Absolutely awesome. I love reading your blog. If only the world was full of teachers like you. If only I'd had a teacher like you! I think I would have become truly spectacular without the internal battle of inadequacy that was kindly gifted by my hard line authoritarian teachers.

Jen said...

My dad smoked cigars when I was growing up and the boxes were used for all sorts of things by my brother and I. The old tubes (don't know if cigars come in those plastic tubes these days) were collected and used for a very special treasure hunt on the beach every summer. My friends dad would write the clues and put them in the tubes and bury them all over the beach.

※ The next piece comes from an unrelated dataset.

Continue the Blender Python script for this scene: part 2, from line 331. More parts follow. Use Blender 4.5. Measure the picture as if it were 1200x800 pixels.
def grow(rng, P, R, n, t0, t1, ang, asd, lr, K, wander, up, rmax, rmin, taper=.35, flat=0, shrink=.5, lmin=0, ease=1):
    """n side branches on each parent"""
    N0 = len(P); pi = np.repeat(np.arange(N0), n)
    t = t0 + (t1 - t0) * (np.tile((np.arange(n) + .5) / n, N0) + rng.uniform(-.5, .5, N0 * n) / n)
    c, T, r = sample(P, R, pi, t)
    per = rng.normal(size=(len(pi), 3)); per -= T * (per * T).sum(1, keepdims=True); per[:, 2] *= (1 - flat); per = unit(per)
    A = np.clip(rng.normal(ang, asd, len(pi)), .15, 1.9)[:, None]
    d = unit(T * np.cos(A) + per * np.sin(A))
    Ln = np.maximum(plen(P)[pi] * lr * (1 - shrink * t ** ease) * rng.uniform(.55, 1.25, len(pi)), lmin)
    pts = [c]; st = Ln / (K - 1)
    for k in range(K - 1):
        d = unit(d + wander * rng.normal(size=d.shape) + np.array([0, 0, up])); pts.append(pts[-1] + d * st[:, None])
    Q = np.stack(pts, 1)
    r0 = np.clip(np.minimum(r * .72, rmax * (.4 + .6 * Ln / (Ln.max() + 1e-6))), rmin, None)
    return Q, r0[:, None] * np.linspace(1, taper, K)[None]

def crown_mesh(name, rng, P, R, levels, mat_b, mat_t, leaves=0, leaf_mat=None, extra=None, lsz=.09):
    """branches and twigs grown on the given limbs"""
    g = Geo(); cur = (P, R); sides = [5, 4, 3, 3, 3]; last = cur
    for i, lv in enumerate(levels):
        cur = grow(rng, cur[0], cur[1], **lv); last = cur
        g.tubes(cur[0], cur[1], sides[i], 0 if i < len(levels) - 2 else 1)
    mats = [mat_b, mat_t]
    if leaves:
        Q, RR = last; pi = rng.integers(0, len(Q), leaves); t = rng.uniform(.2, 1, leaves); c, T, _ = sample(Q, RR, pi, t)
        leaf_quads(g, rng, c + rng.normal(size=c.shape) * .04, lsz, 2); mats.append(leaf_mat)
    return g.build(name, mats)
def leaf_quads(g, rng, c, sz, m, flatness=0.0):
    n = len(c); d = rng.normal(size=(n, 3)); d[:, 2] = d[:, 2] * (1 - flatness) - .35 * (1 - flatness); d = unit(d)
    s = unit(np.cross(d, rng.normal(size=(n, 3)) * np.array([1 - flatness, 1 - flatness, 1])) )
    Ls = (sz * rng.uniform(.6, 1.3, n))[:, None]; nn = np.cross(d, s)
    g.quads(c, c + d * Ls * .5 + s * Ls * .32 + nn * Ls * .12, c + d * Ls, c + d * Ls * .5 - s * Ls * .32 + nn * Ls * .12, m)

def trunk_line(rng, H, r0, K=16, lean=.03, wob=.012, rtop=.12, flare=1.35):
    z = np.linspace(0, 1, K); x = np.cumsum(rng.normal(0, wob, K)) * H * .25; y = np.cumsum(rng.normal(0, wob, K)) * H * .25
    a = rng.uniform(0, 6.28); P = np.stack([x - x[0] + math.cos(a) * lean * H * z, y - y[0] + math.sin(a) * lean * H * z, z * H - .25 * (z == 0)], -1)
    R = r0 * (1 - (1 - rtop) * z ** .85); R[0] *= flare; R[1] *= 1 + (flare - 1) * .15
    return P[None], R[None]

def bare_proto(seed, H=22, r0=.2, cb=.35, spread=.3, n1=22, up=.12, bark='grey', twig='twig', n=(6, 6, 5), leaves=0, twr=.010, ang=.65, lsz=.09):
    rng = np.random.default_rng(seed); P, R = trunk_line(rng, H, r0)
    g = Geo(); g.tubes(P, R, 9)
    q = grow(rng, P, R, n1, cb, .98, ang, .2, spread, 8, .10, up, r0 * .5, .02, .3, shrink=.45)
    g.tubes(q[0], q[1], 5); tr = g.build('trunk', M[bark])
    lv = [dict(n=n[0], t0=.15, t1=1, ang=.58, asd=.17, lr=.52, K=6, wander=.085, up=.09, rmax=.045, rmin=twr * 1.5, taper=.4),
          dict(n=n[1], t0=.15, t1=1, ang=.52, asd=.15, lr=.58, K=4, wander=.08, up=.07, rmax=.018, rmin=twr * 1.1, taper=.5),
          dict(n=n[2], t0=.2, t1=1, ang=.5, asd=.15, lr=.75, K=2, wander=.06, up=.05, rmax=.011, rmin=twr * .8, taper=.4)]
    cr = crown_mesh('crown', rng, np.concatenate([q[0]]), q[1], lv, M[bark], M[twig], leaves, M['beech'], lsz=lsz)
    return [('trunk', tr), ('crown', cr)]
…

The final treasure was put into a cigar box for us to find. I have such fond memories and can smell that cigar box smell so clearly! What a great score for your kids!

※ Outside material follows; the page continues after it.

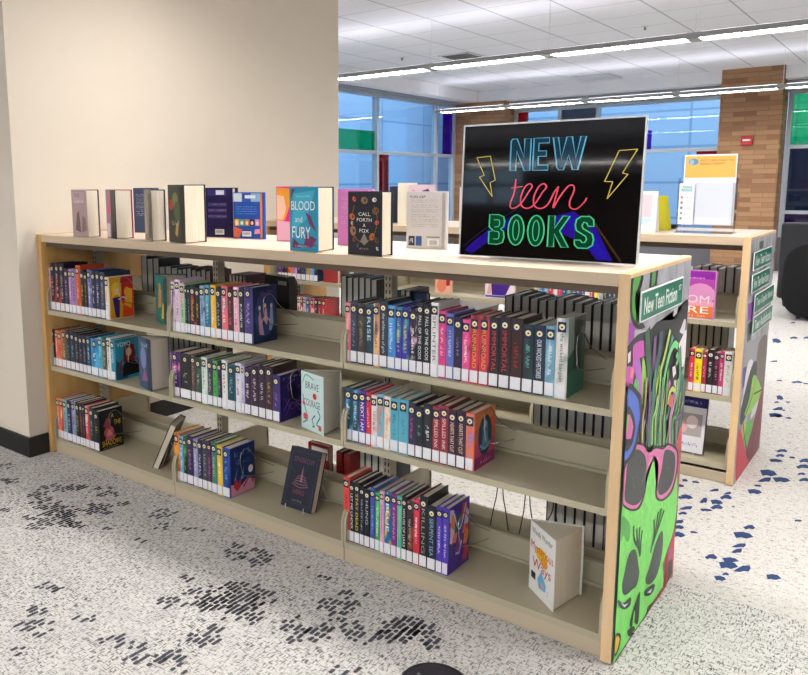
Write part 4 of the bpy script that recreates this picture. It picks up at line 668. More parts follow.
# ================= BOOKCASES =================
def lprof(bm, x0, x1, z, sgn, y0, depth):
    """shelf plate with a folded front lip; sgn=+1 opens towards -y"""
    Y = lambda a: y0+sgn*a
    pts = [(Y(0), z), (Y(depth), z), (Y(depth), z-.004), (Y(.006), z-.004), (Y(.006), z-.019), (Y(.016), z-.019), (Y(.016), z-.021), (Y(0), z-.021)]
    prism(bm, pts, x0, x1, 'x')
def bookcase(y0, label, zs, mural):
    t = thing('bookcase', label, 'bookcase', (-LEN/2, y0, 0))
    X = lambda x: x+LEN/2      # local
    for a, b, near in ((-T, 0, True), (-LEN, -LEN+T, False)):
        ep = obj('end_panel', bevel(bx(X(a), X(b), 0, D, .004, H), .003), WOOD if near else WOODIN, t)
        if near:
            # painted mural sheet on the outer face
            A = Art(lambda u, v, h: (X(0)+.0004+h, u, v), lift=.00006, rough=.45)
            A.poly(mixmat('weathered_grey', 'b4b4bc', '8e8e98', (1, 1, .5), 14, .35, .65, .5), [(.004, .008), (D-.006, .008), (D-.006, H-.012), (.004, H-.012)])
            def clampq(q): return [(min(max(a_, .004), D-.006), min(max(b_, .008), H-.012)) for a_, b_ in q]
            A.lim = clampq
            for it in mural:
                col = it[1]
                if col == '78dc68': col = mixmat('skull_green', '84ec6c', '78e064', (1, 1, .6), 40, .35, .65, .45)
                if it[0] == 'p' and len(it[2]) > 4: A.spoly(col, clampq(it[2]))
                elif it[0] == 'p': A.poly(col, clampq(it[2]))
                else: A.ribbon(col, clampq(it[2]), it[3]*(2.0 if len(it[2]) > 2 and it[3] > .0065 and it[3] < .03 and it[1] not in ('30503a',) and y0 < 1 and it[2][0][1] > .6 else 1))
            if y0 < 1:
                rm = random.Random(5)
                for _ in range(150):
                    u, v_ = rm.uniform(.06, .55), rm.uniform(.2, .62)
                    if u > .2 + v_*.8: continue
                    A.ribbon('4aa850', [(u, v_), (u+rm.uniform(-.004, .004), v_+rm.uniform(.004, .012))], .0018)
            A.done('mural', ep)
        obj('floor_glide', bx(X(a)+.004, X(b)-.004, .01, D-.01, 0, .0039), DARK, ep)
    obj('top_board', bevel(bx(X(-LEN+T)+.0005, X(-T)-.0005, .006, D-.006, H-.036, H-.001), .002), TOPM, t)
    obj('edge_band', bx(X(-LEN+T)+.001, X(-T)-.001, .0045, .0058, H-.0355, H-.002), mixmat('beige_edge_band', 'c6b195', 'd0bca2', (.4, 4, 4), 10, .3, .7, .5), t)
    obj('under_frame', bx(X(-LEN+T)+.001, X(-T)-.001, .03, D-.03, H-.06, H-.0365), mat('brown_underframe', '5c4c3c', .6), t)
    xs = [-LEN+T, -T-2*S, -T-S, -T]
    for i, x in enumerate(xs):
        xx = X(x) + (.018 if i == 0 else -.018 if i == 3 else 0)
        p = obj('upright_post', bx(xx-.016, xx+.016, .29, .33, .004, H-.061), METAL, t)
        bm = bmesh.new(); k = .12
        while k < 1.0:
            for dx in (-.008, .008):
                box(bm, xx+dx-.0025, xx+dx+.0025, .2892, .2898, k, k+.014); box(bm, xx+dx-.0025, xx+dx+.0025, .3302, .3308, k, k+.014)
            k += .0254
        sl = obj('slots', bm, DARK, p)
    for side in (0, 1):
        for z in (zs if side == 0 else (.727, zs[1], .072)):
            for i in range(3):
                a, b = X(xs[i])+.002, X(xs[i+1])-.002
                Y = (lambda v: .018+v) if side == 0 else (lambda v: D-.018-v)
                bm = bmesh.new(); lprof(bm, a, b, z, 1 if side == 0 else -1, Y(0), .262)
                sh = obj('shelf', bm, METAL, t)
                bm = bmesh.new(); y1, y2 = sorted((Y(.246), Y(.262)))
                box(bm, a+.01, b-.01, y1, y2, z+.0005, z+.012); box(bm, a+.01, b-.01, y1, y2, z+.014, z+.085)
                obj('back_stop', bevel(bm, .0015, 1), METAL, sh)
                for q, s_ in ((a, 1), (b, -1)):
                    pr = [(0.002, -.02), (0.002, .075), (.006, .092), (.014, .105), (.026, .113), (.05, .118), (.26, .12), (.26, -.02)]
                    bm = bmesh.new(); x1, x2 = sorted((q, q+s_*.003)); prism(bm, [(Y(u), z+v_) for u, v_ in pr], x1, x2, 'x')
                    x1, x2 = sorted((q, q+s_*.009))
                    fl = [(0.0, .001), (0.0, .075), (.0045, .0935), (.0125, .107), (.025, .1155), (.025, .118), (.0115, .1095), (.0035, .0955), (-.002, .076), (-.002, .001)]
                    prism(bm, [(Y(u), z+v_) for u, v_ in fl], x1, x2, 'x')
                    obj('bracket', bm, METAL, sh)
        for i in range(3):
            a, b = X(xs[i])+.001, X(xs[i+1])-.001
            y1, y2 = (.020, .032) if side == 0 else (D-.032, D-.020)
            obj('kick_plate', bevel(bx(a, b, y1, y2, .002, .0505), .001, 1), METAL2, t)
    return t
bookcase(0, 'long putty steel bookcase nearest the camera with graffiti skull on its end', (.727, .445, .072), MURAL1)
bookcase(1.607, 'second steel bookcase behind, four green street signs on its end panel', (.727, .395, .085), MURAL2)

# street name signs on the end panels
GREEN = '00745a'
def street_sign(y0, quad, st, label, suffix=None):
    (a, z3), (b, z2), (_, z1), (_, z0) = quad
    zlo = (z1+z0)/2; zhi = (z2+z3)/2; y1, y2 = y0+min(a, quad[3][0]), y0+max(b, quad[2][0]); W_, H_ = y2-y1, zhi-zlo
    t = thing('street_sign', label, 'sign', (.0075, y1, zlo), 0, 'green street name signs on the bookcase ends')
    obj('plate', bevel(bx(0, .004, 0, W_, 0, H_), .0008, 1), WHITE, t)
    A = Art(lambda u, v, h: (.004+h, u, v), rough=.35); m = H_*.05; A.rect(GREEN, m, m, W_-m, H_-m)
    A.text('f4f8f4', st, W_*.07, H_*.22, W_*(.84 if suffix else .93), H_*.76, outline=('f4f8f4', .002))
    if suffix: A.text('f4f8f4', suffix, W_*.88, H_*.55, W_*.95, H_*.74, outline=('f4f8f4', .002))
    A.done('sign_face', t)
    obj('magnet', bx(-.0062, 0, W_*.3, W_*.7, H_*.3, H_*.7), BLACK, t)
street_sign(0, [(.071, 1.048), (.474, 1.045), (.487, .961), (.064, .965)], 'New Teen Fiction', 'green New Teen Fiction street sign above the graffiti skull', 'ST')
street_sign(1.607, [(.03, 1.035), (.455, 1.035), (.455, .955), (.03, .955)], 'New Teen Fiction', 'topmost of four green street signs on the rear bookcase end')
street_sign(1.607, [(.03, .938), (.445, .938), (.445, .858), (.03, .858)], 'New Teen Non-Fiction', 'second green street sign down on the rear bookcase end')
street_sign(1.607, [(.125, .842), (.600, .842), (.600, .758), (.125, .758)], 'Teen Graphic Novels', 'third green street sign down on the rear bookcase end')
street_sign(1.607, [(.125, .742), (.600, .742), (.600, .662), (.125, .662)], 'Teen Audiobooks', 'lowest of four green street signs on the rear bookcase end')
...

Mullin Avenue Workshop said...

You've hit the nail on the head here, Tom - recycling objects and materials is a grand ECE tradition!
It is often necessary, and as well inventive.

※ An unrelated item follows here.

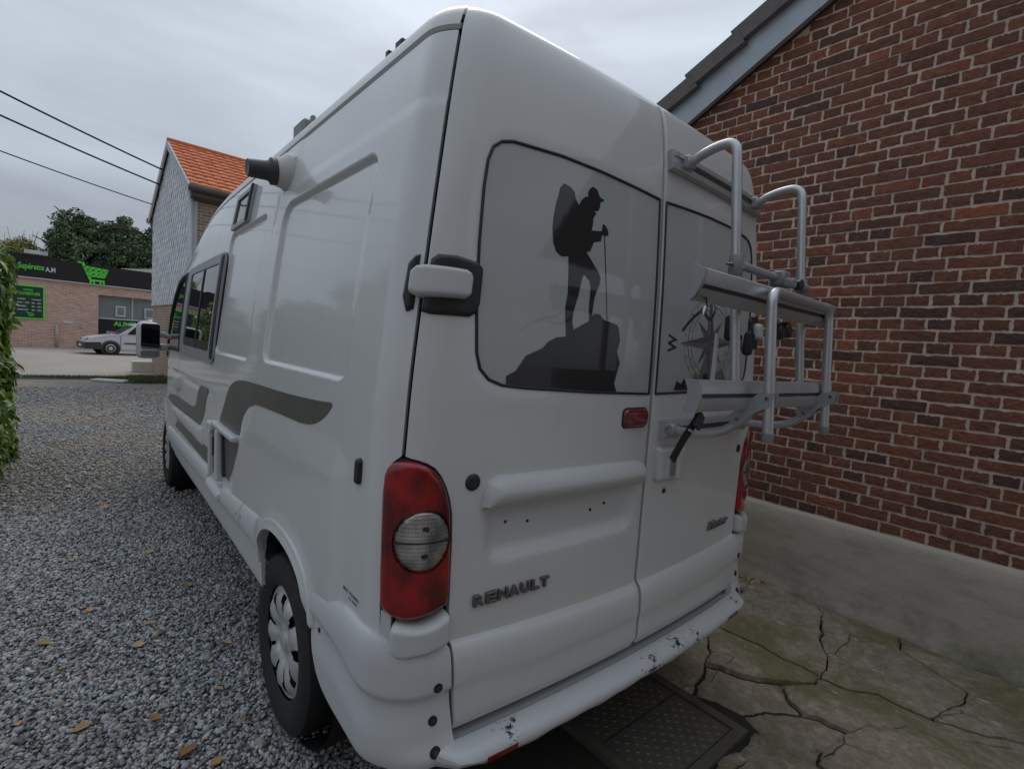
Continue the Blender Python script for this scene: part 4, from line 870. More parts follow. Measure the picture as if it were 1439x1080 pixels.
for mir in (False, True):
    obj('sill_panel', patch(SILL, .02, (), (lambda s, t: .012*np.ones(np.shape(s))-.020*sstep(.50, .44, t)), .016, mir), 'white_plastic', van, 40)
# wheel arch lips and liners
for mir in (False, True):
    lip = [(q[0], q[1]+.006) for q in RA if q[1] > .60]
    q = side([(a, b) for a, b in lip]+[(.862+(a-.862)*1.11, .56+(b-.56)*1.16) for a, b in lip[::-1]])
    obj('wheel_arch', patch(q, .010, (), (lambda s, t: .010+dome(q, .020, .018)(s, t)), .018, mir, .009, RG(.018)), 'white_paint', van, 40)
    for yc, rr, zc in ((.84, .40, .40), (4.735, .45, .40)):
        V, F = lathe([(rr, -.30), (rr, -.005)], 36, Matrix.Translation(((1 if mir else -1)*.93, yc, zc)) @ Matrix.Rotation(R(90 if mir else -90), 4, 'Y')); obj('arch_liner', (V, F[:-1]), 'dark_inner', van, True)
# --- rear bumper: corner pieces and step
BC = smooth_poly([(SY+.545, .760), (SY+.40, .785), (SY+.237, .812), (1.06, .812), (1.0, .808), (.958, .794), (.90, .765), (.83, .764), (.811, .758), (.808, .70), (.804, .56), (.800, .50), (.795, .455), (.85, .447), (.95, .443), (1.05, .450), (SY+.20, .463), (SY+.32, .475), (SY+.39, .497), (SY+.43, .53), (SY+.475, .62), (SY+.50, .68)], 3)
def bump_disp(s, t):
    a = np.abs(s); tc = .640+.05*sstep(.95, 1.25, a); top = .812-.047*sstep(.97, .84, a)-.17*np.maximum(0, a-(SY+.22))
    k = np.clip((top-t)/.08, 0, 1); d = .004+.023*np.sqrt(np.maximum(0, 1-(1-k)**2)); d = d-.014*sstep(tc+.012, tc-.012, t)+.012*sstep(tc-.02, tc-.13, t)
    k2 = np.clip((t-.440)/.05, 0, 1); d = d*np.where(t < .490, np.sqrt(np.maximum(0, 1-(1-k2)**2))*.6+.4, 1)
    d = d+.018*sstep(.53, .46, t)*sstep(.99, .86, a)
    return d
for mir in (False, True):
    bcp = obj('bumper_corner', patch(BC, .010, (), bump_disp, .035, mir, .008, (.003, .008, .016, .028)), 'bumper_paint', van, 40)
    for s_, t_, r_ in ((.847, .662, .013), (.858, .567, .013), (.858, .487, .015), (SY+.41, .655, .008)):
        q = circ(s_, t_, r_, 14); obj('bumper_screw', patch(q, .008, (), (lambda s, t: bump_disp(s, t)+.0025), .004, mir, .006), 'black_plastic', bcp)
        q2 = circ(s_, t_, r_*.5, 10); obj('screw_head', patch(q2, .008, (), (lambda s, t: bump_disp(s, t)+.0040), .003, mir, .006), 'alu_dark', bcp)
def rear_step():
    ss = np.concatenate([np.linspace(-.90, .90, 61)]); prof = [(-.06, .474), (.014, .476), (.021, .488), (.032, .492), (.066, .488), (.084, .480), (.094, .466), (.096, .450), (.088, .434), (.070, .418), (.045, .408), (.0, .404), (-.06, .404)]
    V = []
    for s in ss:
        k = 1-.90*float(sstep(.80, .895, abs(s))); w = .004*math.sin(s*31)*math.sin(s*13+1)
        for d, z in prof:
            dd = d*k if d > 0 else d
            p, n = PN(np.array([s]), np.array([.5])); n = n[0]*NSGN; V.append((p[0][0]+n[0]*dd, p[0][1]+n[1]*dd, z+(w if z < .445 else 0)+.03*float(sstep(.70, .86, abs(s)))*(z < .46)))
    m = len(prof); F = [(i*m+j, (i+1)*m+j, (i+1)*m+(j+1) % m, i*m+(j+1) % m) for i in range(len(ss)-1) for j in range(m)]+[tuple(range(m)), tuple(range((len(ss)-1)*m, len(ss)*m))]
    return V, F
bs = obj('bumper_step', rear_step(), 'bumper_paint', van, 40)
for sg in (1, -1):
    ss = np.linspace(.62, .725, 8)*sg; V = []
    for s in ss:
        p, n = PN(np.array([s]), np.array([.5])); n = n[0]*NSGN; p = p[0]
        V += [(p[0]+n[0]*d, p[1]+n[1]*d, z) for d, z in ((.05, .428), (.088, .432), (.0965, .444), (.0975, .458), (.07, .464))]
    obj('reflector', (V, [(i*5+j, (i+1)*5+j, (i+1)*5+(j+1) % 5, i*5+(j+1) % 5) for i in range(7) for j in range(5)]+[(0, 1, 2, 3, 4), (35, 36, 37, 38, 39)]), 'lens_marker', bs)
# --- side windows
WF = rrect(2.34, 3.78, 1.360, 2.035, .055, 4); WG = rrect(2.50, 3.60, 1.425, 1.975, .04, 4)
for mir in (False, True):
    w = obj('side_window', patch(side(WF), .02, [side(WG)], (lambda s, t: .012+0*s), .02, mir, .015), 'black_plastic' if False else 'alu_dull', van, 40)
    obj('pane', patch(side(WG), .06, (), flat(.006), .01, mir, .03), 'dark_glass', w)
    q = side(rrect(2.34, 2.44, 1.365, 2.03, .03, 3)); obj('frame_edge', patch(q, .02, (), dome(q, .020, .012), .01, mir, .012), 'black_rubber', w, 40)
    q = side([(3.02, 1.43), (3.06, 1.43), (3.06, 1.97), (3.02, 1.97)]); obj('window_bar', patch(q, .02, (), flat(.011), .006, mir, .02), 'black_rubber', w)
    q = side(rrect(2.50, 3.60, 1.425, 1.485, .01, 2)); obj('window_rail', patch(q, .02, (), flat(.010), .006, mir, .02), 'black_plastic', w)
    fd = obj('front_door_window', patch(side(FWIN), .04, (), flat(-.002), .01, mir, .02), 'dark_glass', van)
    L = dense(side(FWIN), .03); ring = tube([tuple(q) for q in surf(np.array([a for a, _ in L]), np.array([b for _, b in L]), np.full(len(L), .002))], .016, 6, True)
    obj('window_seal', (np.array([list(v) for v in ring[0]])*np.array([-1 if mir else 1, 1, 1]), ring[1]), 'black_rubber', fd, True)
    q = rrect(3.70, 3.975, 1.05, 1.175, .03, 4); q = side(q); obj('door_handle', patch(q, .012, (), (lambda s, t: .002+dome(q, .030, .03)(s, t)), .02, mir, .012), 'white_plastic', van, 40)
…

Sorry to hear about the corks and caps in your play area.
At the center where I work, (we are near a designated smoking area at a university) we have countless cigarette butts in our children's play areas. This is cause for concern, and much discussion, but we don't seem to be able to do anything about it.

Brenda

Teacher Tom said...

Actually, the corks and caps are intentional! Parents bring them in and we play with them. The caps are great for hammer nails through, and there are all kinds of wonderful uses for corks.

Mullin Avenue Workshop said...

Ahh-I see, well good, that does sound like an interesting way to recycle these. So, they're not garbage, as in our cigarette butts.
Brenda

Casberg said...

I have to tell you how pleased I am to run across your blog! I'm a stay-at-home mom of two, in a country where are all these trinkets listed in many blogs are unavailable. There are no Michael's, JoAnns, Dollar Trees, or even Wal-marts where I live. Trying to find interesting and engaging activities for my children has been difficult when everyone relies so heavily on the store bought kits or products. The few posts I've read here are like a breath of fresh air, and while coffee beans are a bit too expensive here, the sensory tables and other activities you've blogged about are starting to generate ideas in my head! Thank you for your blog, ideas, and dedication to children =).